Given $a > b > 0$ what is the fastest possible way to evaluate the following integral using Residue theorem. I'm confused weather to take the imaginary part of $z^2$ or whole integral.
$$\int_0^{2 \pi} {\cos^2 \theta \over a + b \cos \theta}\; d\theta$$
Complex Analysis – Evaluate the Integral $\int_0^{2 \pi} {\cos^2 \theta \over a + b \cos \theta}\; d\theta$
complex-analysisdefinite integrals
Best Answer
If $z=e^{i\theta}$, then $\cos\theta=\dfrac 1 2\left(z+\dfrac1z\right)$, and $dz=ie^{i\theta}\,d\theta/2=iz\,d\theta/2$, so $-2i\dfrac{dz}{z} = d\theta$. Then $$ \int_0^{2\pi} \frac{\cos^2\theta}{a+b\cos\theta} d\theta = \int\limits_\text{circle} \frac{\frac14\left(z+\frac1z\right)^2}{a+\frac b2\left(z+\frac1z\right)}(-i)\frac{dz}{z} = -i\int\limits_\text{circle} \frac{z^4+2z^2+1}{2z^2(2az+b(z^2+1))} dz. $$
This function has a double pole at $z=0$ and simple poles at $\dfrac{-a\pm\sqrt{a^2-b^2}}{b}$. So the question is: for which values of $a,b$ are the simple poles inside the circle?
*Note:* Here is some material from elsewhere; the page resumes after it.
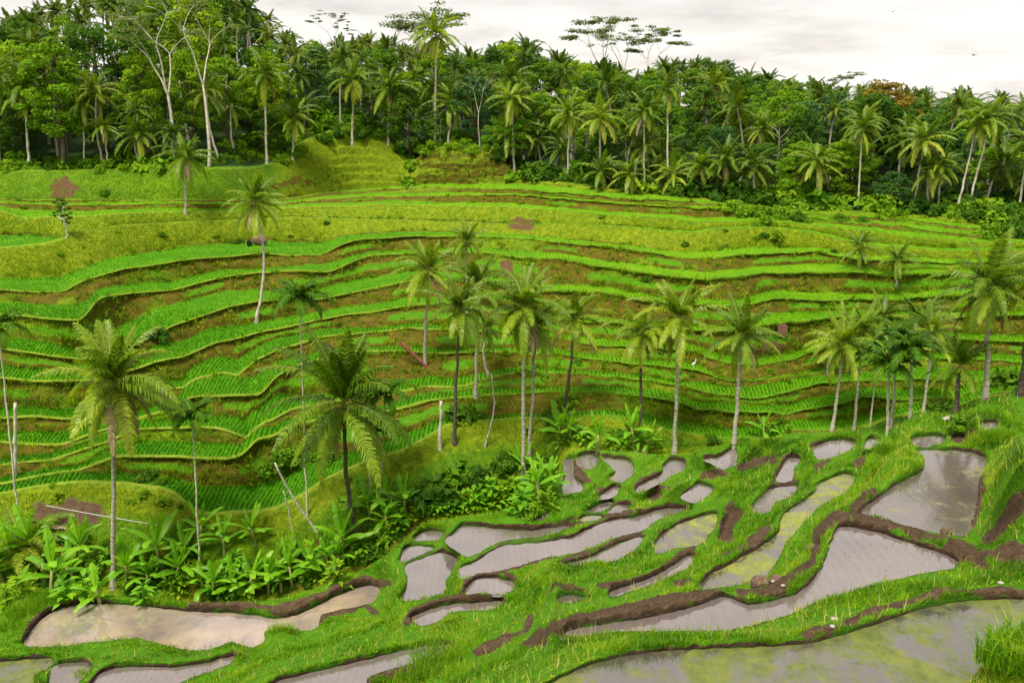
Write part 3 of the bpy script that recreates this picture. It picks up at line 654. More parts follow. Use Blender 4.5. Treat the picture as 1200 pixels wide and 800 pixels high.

If there's just one simple pole inside the circle at $c$, then the integral becomes $$ \int\limits_\text{circle} \frac{g(z)}{z-c} dz = 2\pi i g(c), $$ where $g(z)$ is whatever's left after you've factored out $1/(z-c)$. If there's more than one simple pole, you need a sum: take values of $g$ at those points and sum them.